Arrows indicate required ordering — sequential consistency orders everything; each weaker model removes arrows until release consistency enforces ordering only at acquire/release boundaries.

Compiler Optimization and the Consistency Model
The compiler faces the same reordering problem as the hardware. Without explicit sync points, it cannot legally reorder reads and writes to different shared variables — doing so could change program semantics. This rules out common optimizations like keeping shared variables in registers across accesses. Shared data is also frequently accessed through pointers or array indexing, which further limits what compilers can safely infer and optimize. This is partly why RISC-V designers chose release consistency — to leave room for future compiler optimizations without breaking correctness.
Using Speculation to Hide Latency
An OOO processor can use speculation to get most of the performance benefit of a relaxed model while presenting a sequentially consistent interface to the programmer. The processor reorders memory references dynamically, but monitors for coherence violations. If an invalidation arrives for a memory reference before it commits, the processor uses speculation recovery to roll back and restart from that point.
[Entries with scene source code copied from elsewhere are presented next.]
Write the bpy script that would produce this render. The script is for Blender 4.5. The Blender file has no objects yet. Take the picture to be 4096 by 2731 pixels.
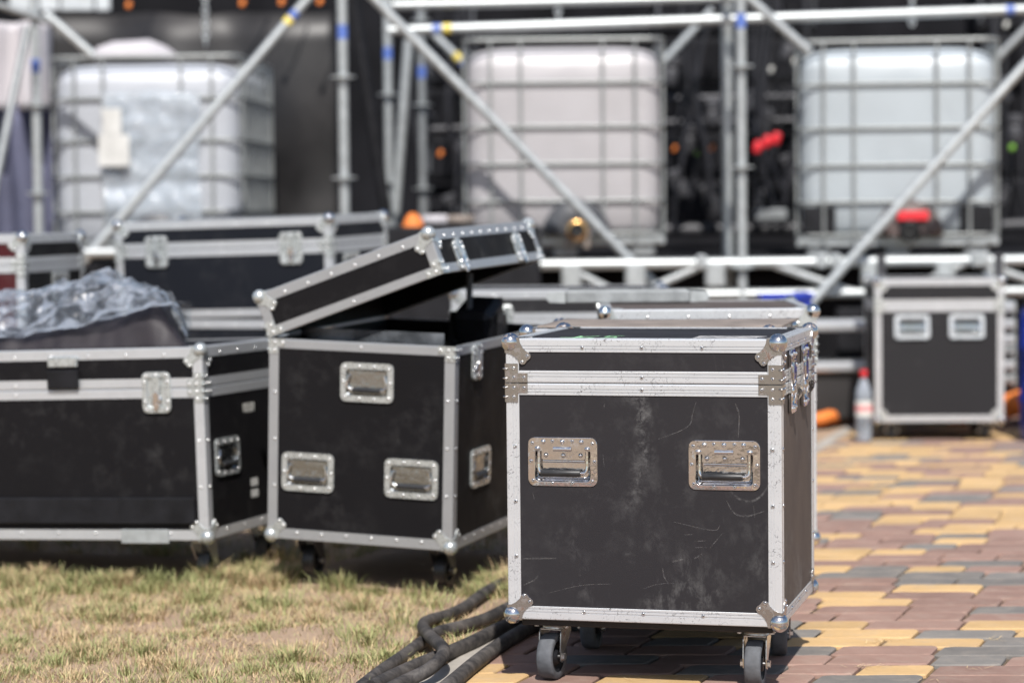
import bpy, math, random
import numpy as np
from mathutils import Vector, Matrix, Euler, noise as mnoise

random.seed(7)
rng = np.random.default_rng(7)
R = math.radians
scene = bpy.context.scene
COL = scene.collection

# ------------------------------------------------------------------ camera
CAM_H, PITCH, ROLL, LENS = 1.047, R(3.053), R(-0.579), 85.0
FPX = LENS / 36 * 4096
_cp, _sp, _cr, _sr = math.cos(PITCH), math.sin(PITCH), math.cos(ROLL), math.sin(ROLL)
_Rx = Matrix(((1, 0, 0), (0, _cp, -_sp), (0, _sp, _cp)))
_Ry = Matrix(((_cr, 0, _sr), (0, 1, 0), (-_sr, 0, _cr)))
RC = _Ry @ _Rx
RT = RC.transposed()
cam_d = bpy.data.cameras.new('camera')
cam = bpy.data.objects.new('camera', cam_d)
COL.objects.link(cam)
_x, _f, _u = RT.col[0], RT.col[1], RT.col[2]
cam.matrix_world = Matrix(((_x[0], _u[0], -_f[0], 0), (_x[1], _u[1], -_f[1], 0), (_x[2], _u[2], -_f[2], CAM_H), (0, 0, 0, 1)))
cam_d.lens = LENS
cam_d.sensor_width = 36
cam_d.clip_start = 0.1
cam_d.clip_end = 1000
cam_d.dof.use_dof = True
cam_d.dof.focus_distance = 5.20
cam_d.dof.aperture_fstop = 2.5
scene.camera = cam

# ------------------------------------------------------------------ world, sun, exposure
SUN = Vector((0.05, -0.83, 1.0)).normalized()
world = bpy.data.worlds.new('World')
scene.world = world
world.use_nodes = True
wn = world.node_tree.nodes
sky = wn.new('ShaderNodeTexSky')
sky.sky_type = 'NISHITA'
sky.sun_disc = False
sky.sun_elevation = math.asin(SUN.z)
sky.sun_rotation = math.pi
sky.dust_density = 1.5
wn['Background'].inputs[1].default_value = 0.10
world.node_tree.links.new(sky.outputs[0], wn['Background'].inputs[0])
sun_d = bpy.data.lights.new('sun', 'SUN')
sun_d.energy = 4.6
sun_d.angle = R(0.53)
sun_d.color = (1.0, 0.965, 0.92)
sun = bpy.data.objects.new('sun', sun_d)
COL.objects.link(sun)
sun.rotation_euler = SUN.to_track_quat('Z', 'Y').to_euler()
sun.location = (0, -5, 10)
vs = scene.view_settings
vs.view_transform = 'Standard'
vs.look = 'None'
vs.exposure = 0.35
vs.gamma = 1
vs.use_curve_mapping = False
scene.cycles.max_bounces = 8
scene.cycles.transparent_max_bounces = 12
scene.cycles.sample_clamp_indirect = 8
scene.cycles.use_denoising = True


def at(x, y, Y):
    """Survey helper: the world point seen at photo position (x, y) at distance Y."""
    d = RT @ Vector(((x - 2048) / FPX, 1, -(y - 1365.5) / FPX))
    return Vector((0, 0, CAM_H)) + d * (Y / d.y)


def gnd(x, y, z=0.0):
    d = RT @ Vector(((x - 2048) / FPX, 1, -(y - 1365.5) / FPX))
    return Vector((0, 0, CAM_H)) + d * ((z - CAM_H) / d.z)


def topx(p):
    q = RC @ (Vector(p) - Vector((0, 0, CAM_H)))
    return 2048 + FPX * q.x / q.y, 1365.5 - FPX * q.z / q.y


# ------------------------------------------------------------------ materials
def lin(h):
    h = h.lstrip('#')
    v = [int(h[i:i + 2], 16) / 255 for i in (0, 2, 4)]
    return tuple(c / 12.92 if c <= 0.04045 else ((c + 0.055) / 1.055) ** 2.4 for c in v)


class NT:
    def __init__(s, name):
        s.m = bpy.data.materials.new(name)
        s.m.use_nodes = True
        s.t = s.m.node_tree
        s.b = s.t.nodes['Principled BSDF']
        s.tc = s.t.nodes.new('ShaderNodeTexCoord')
        oi = s.t.nodes.new('ShaderNodeObjectInfo')
        s.oi = oi
        mul = s.t.nodes.new('ShaderNodeVectorMath')
        mul.operation = 'SCALE'
        s.l(oi.outputs['Location'], mul.inputs[0])
        mul.inputs['Scale'].default_value = 3.7
        add = s.t.nodes.new('ShaderNodeVectorMath')
        s.l(s.tc.outputs['Object'], add.inputs[0])
        s.l(mul.outputs[0], add.inputs[1])
        s.co = add.outputs[0]
        s.obj = s.tc.outputs['Object']

    def l(s, a, b):
        s.t.links.new(a, b)

    def noise(s, scale, detail=4, rough=0.55, dist=0.0, stretch=None, co=None):
        n = s.t.nodes.new('ShaderNodeTexNoise')
        n.inputs['Scale'].default_value = scale
        n.inputs['Detail'].default_value = detail
        n.inputs['Roughness'].default_value = rough
        n.inputs['Distortion'].default_value = dist
        src = co or s.co
        if stretch:
            mp = s.t.nodes.new('ShaderNodeMapping')
            mp.inputs['Scale'].default_value = stretch
            s.l(src, mp.inputs[0])
            src = mp.outputs[0]
        s.l(src, n.inputs['Vector'])
        return n.outputs[0]

    def ramp(s, f, a, b, va=0.0, vb=1.0):
        n = s.t.nodes.new('ShaderNodeMapRange')
        n.inputs[1].default_value = a
        n.inputs[2].default_value = b
        n.inputs[3].default_value = va
        n.inputs[4].default_value = vb
        s.l(f, n.inputs[0])
        return n.outputs[0]

    def math(s, op, a, b=0.0, c=0.0):
        n = s.t.nodes.new('ShaderNodeMath')
        n.operation = op
        for i, v in enumerate((a, b, c)):
            if isinstance(v, (int, float)):
                n.inputs[i].default_value = v
            else:
                s.l(v, n.inputs[i])
        return n.outputs[0]

    def mix(s, f, a, b):
        n = s.t.nodes.new('ShaderNodeMix')
        n.data_type = 'RGBA'
        for i, v in ((0, f), (6, a), (7, b)):
            if isinstance(v, (int, float)):
                n.inputs[i].default_value = v
            elif isinstance(v, tuple):
                n.inputs[i].default_value = (*v, 1)
            else:
                s.l(v, n.inputs[i])
        return n.outputs[2]

    def col(s, v):
        if isinstance(v, tuple):
            s.b.inputs['Base Color'].default_value = (*v, 1)
        else:
            s.l(v, s.b.inputs['Base Color'])

    def set(s, **k):
        for key, v in k.items():
            i = s.b.inputs[{'rough': 'Roughness', 'metal': 'Metallic', 'spec': 'Specular IOR Level', 'trans': 'Transmission Weight',
                            'ior': 'IOR', 'alpha': 'Alpha', 'coat': 'Coat Weight', 'sheen': 'Sheen Weight'}[key]]
            if isinstance(v, (int, float)):
                i.default_value = v
            else:
                s.l(v, i)

    def bump(s, h, strength=0.3, dist=0.002):
        n = s.t.nodes.new('ShaderNodeBump')
        n.inputs['Strength'].default_value = strength
        n.inputs['Distance'].default_value = dist
        s.l(h, n.inputs['Height'])
        s.l(n.outputs[0], s.b.inputs['Normal'])


def simple(name, col, rough=0.5, metal=0.0, var=0.18, vscale=7.0, bump=0.0, bscale=120.0, spec=0.5, **k):
    n = NT(name)
    f = n.ramp(n.noise(vscale, 5, 0.6), 0.3, 0.7)
    lo = tuple(c * (1 - var) for c in col)
    hi = tuple(min(1, c * (1 + var)) for c in col)
    n.col(n.mix(f, lo, hi))
    n.set(rough=n.ramp(f, 0, 1, rough * 0.88, min(1, rough * 1.12)), metal=metal, spec=spec, **k)
    if bump:
        n.bump(n.noise(bscale, 3), bump, 0.002)
    return n.m


def mat_laminate(name, base=(0.030, 0.027, 0.029), dust=0.5, arcs=False, spec=0.22):
    n = NT(name)
    d1 = n.ramp(n.noise(16, 9, 0.72, 0.15), 0.5, 0.85)
    d2 = n.ramp(n.noise(3.1, 3, 0.5), 0.42, 0.68)
    d = n.math('MULTIPLY', n.math('MULTIPLY', d1, d2), dust)
    sc = n.ramp(n.noise(30, 4, 0.6, 0.9, stretch=(1, 1, 0.3)), 0.66, 0.74)
    sc = n.math('MULTIPLY', n.math('MULTIPLY', sc, n.ramp(n.noise(5, 2), 0.45, 0.6)), 0.35 * dust)
    d = n.math('ADD', d, sc)
    if arcs:
        sep = n.t.nodes.new('ShaderNodeSeparateXYZ')
        n.l(n.obj, sep.inputs[0])
        x, z = sep.outputs[0], sep.outputs[2]
        fine = n.ramp(n.noise(55, 8, 0.75, 0.6, co=n.obj), 0.42, 0.66)
        cloud = n.ramp(n.noise(13, 5, 0.6, 0.8, co=n.obj), 0.42, 0.62)
        for cx, cz, rx, rz, w, x0, x1, amt in ((-0.060, 0.535, 0.072, 0.140, 0.40, -0.050, 0.02, 0.62),
                                               (0.232, 0.485, 0.055, 0.075, 0.05, 0.5, 0.0, 0.25), (-0.03, 0.30, 0.02, 0.05, 0.9, 0.5, 0.0, 0.22)):
            dx = n.math('DIVIDE', n.math('SUBTRACT', x, cx), rx)
            dz = n.math('DIVIDE', n.math('SUBTRACT', z, cz), rz)
            rr = n.math('SQRT', n.math('ADD', n.math('MULTIPLY', dx, dx), n.math('MULTIPLY', dz, dz)))
            band = n.ramp(n.math('ABSOLUTE', n.math('SUBTRACT', rr, 0.0 if w > 0.5 else 0.9)), 0.0, w, 1, 0)
            side = n.ramp(x, x0, x1) if x0 < 0.4 else n.ramp(z, cz - 0.01, cz - 0.05)
            if w > 0.5:
                side = cloud
            msk = n.math('MULTIPLY', n.math('MULTIPLY', band, side), n.math('MULTIPLY', fine, cloud) if w > 0.1 else fine)
            d = n.math('ADD', d, n.math('MULTIPLY', msk, amt))
        low = n.ramp(z, 0.42, 0.22)
        smear = n.math('MULTIPLY', n.ramp(n.noise(34, 8, 0.75, 0.2, stretch=(1, 1, 0.55), co=n.obj), 0.48, 0.72), n.ramp(n.noise(9, 2, 0.5, co=n.obj), 0.46, 0.62))
        d = n.math('ADD', d, n.math('MULTIPLY', n.math('MULTIPLY', low, smear), 0.17))
    d = n.math('MINIMUM', d, 0.9)
    n.col(n.mix(d, base, (0.40, 0.395, 0.385)))
    n.set(rough=n.ramp(n.noise(5, 3), 0.3, 0.7, 0.5, 0.66), spec=spec)
    n.bump(n.noise(520, 2, 0.5), 0.35, 0.0006)
    return n.m


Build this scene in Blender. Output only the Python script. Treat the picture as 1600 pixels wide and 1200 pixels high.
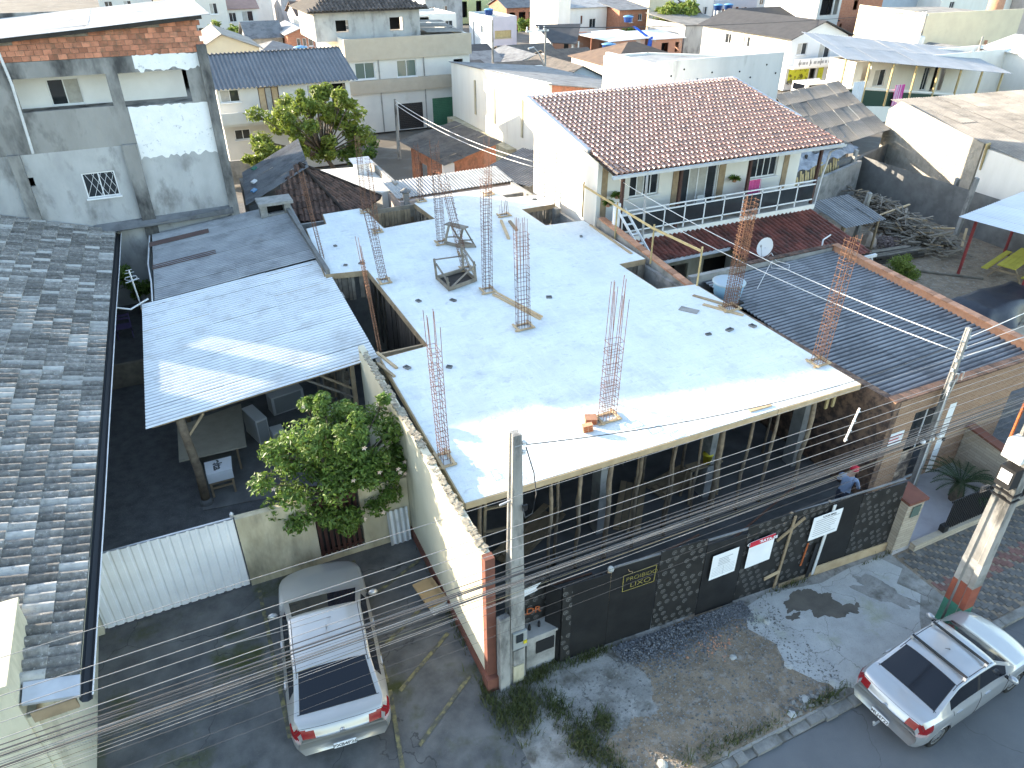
import bpy, math, random
import numpy as np
from mathutils import Vector, Matrix
random.seed(7)
for o in list(bpy.data.objects): bpy.data.objects.remove(o)
S = bpy.context.scene
C = S.collection
# ---------------------------------------------------------------- camera
cam = bpy.data.cameras.new('camera'); camo = bpy.data.objects.new('camera', cam); C.objects.link(camo)
cam.sensor_width = 36; cam.lens = 36*1140/1600
cam.clip_start = 0.2; cam.clip_end = 2000
camo.location = (0, 0, 14)
camo.rotation_euler = (math.radians(90-31.9), 0, math.radians(-25.2))
S.camera = camo
S.render.resolution_x = 1024; S.render.resolution_y = 768
# ---------------------------------------------------------------- light
SUN_EL = 14.2; SUN_H = Vector((-0.668, 0.744))       # horizontal direction towards the sun
az = math.atan2(SUN_H.x, SUN_H.y)
w = bpy.data.worlds.new('World'); S.world = w; w.use_nodes = True
nt = w.node_tree; nt.nodes.clear()
sky = nt.nodes.new('ShaderNodeTexSky'); sky.sky_type = 'NISHITA'; sky.sun_disc = False
sky.sun_elevation = math.radians(SUN_EL); sky.sun_rotation = az
sky.altitude = 50; sky.air_density = 1.0; sky.dust_density = 0.8; sky.ozone_density = 0.35
bg = nt.nodes.new('ShaderNodeBackground'); bg.inputs['Strength'].default_value = 0.15
wo = nt.nodes.new('ShaderNodeOutputWorld')
nt.links.new(sky.outputs[0], bg.inputs[0]); nt.links.new(bg.outputs[0], wo.inputs[0])
sl = bpy.data.lights.new('sun', 'SUN'); slo = bpy.data.objects.new('sun', sl); C.objects.link(slo)
sl.energy = 3.9; sl.angle = math.radians(0.55); sl.color = (1.0, 0.86, 0.68)
d = Vector((-SUN_H.x, -SUN_H.y, -math.tan(math.radians(SUN_EL))))
slo.rotation_euler = d.to_track_quat('-Z', 'Y').to_euler(); slo.location = (-30, 40, 40)
S.view_settings.view_transform = 'Standard'; S.view_settings.look = 'None'
S.view_settings.exposure = 2.33; S.view_settings.gamma = 1.0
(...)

The restart is rare — it only triggers on actual unsynchronized races.
This approach is preferable to relaxed models for three reasons:
- An aggressive speculative implementation of sequential or processor consistency captures most of the performance of relaxed models.
- It adds minimal complexity to a processor that already supports OOO execution.
- Programmers can reason using simpler, stricter consistency models.
The MIPS R10000 used this approach in the mid-1990s, leveraging its OOO capability to implement sequential consistency aggressively.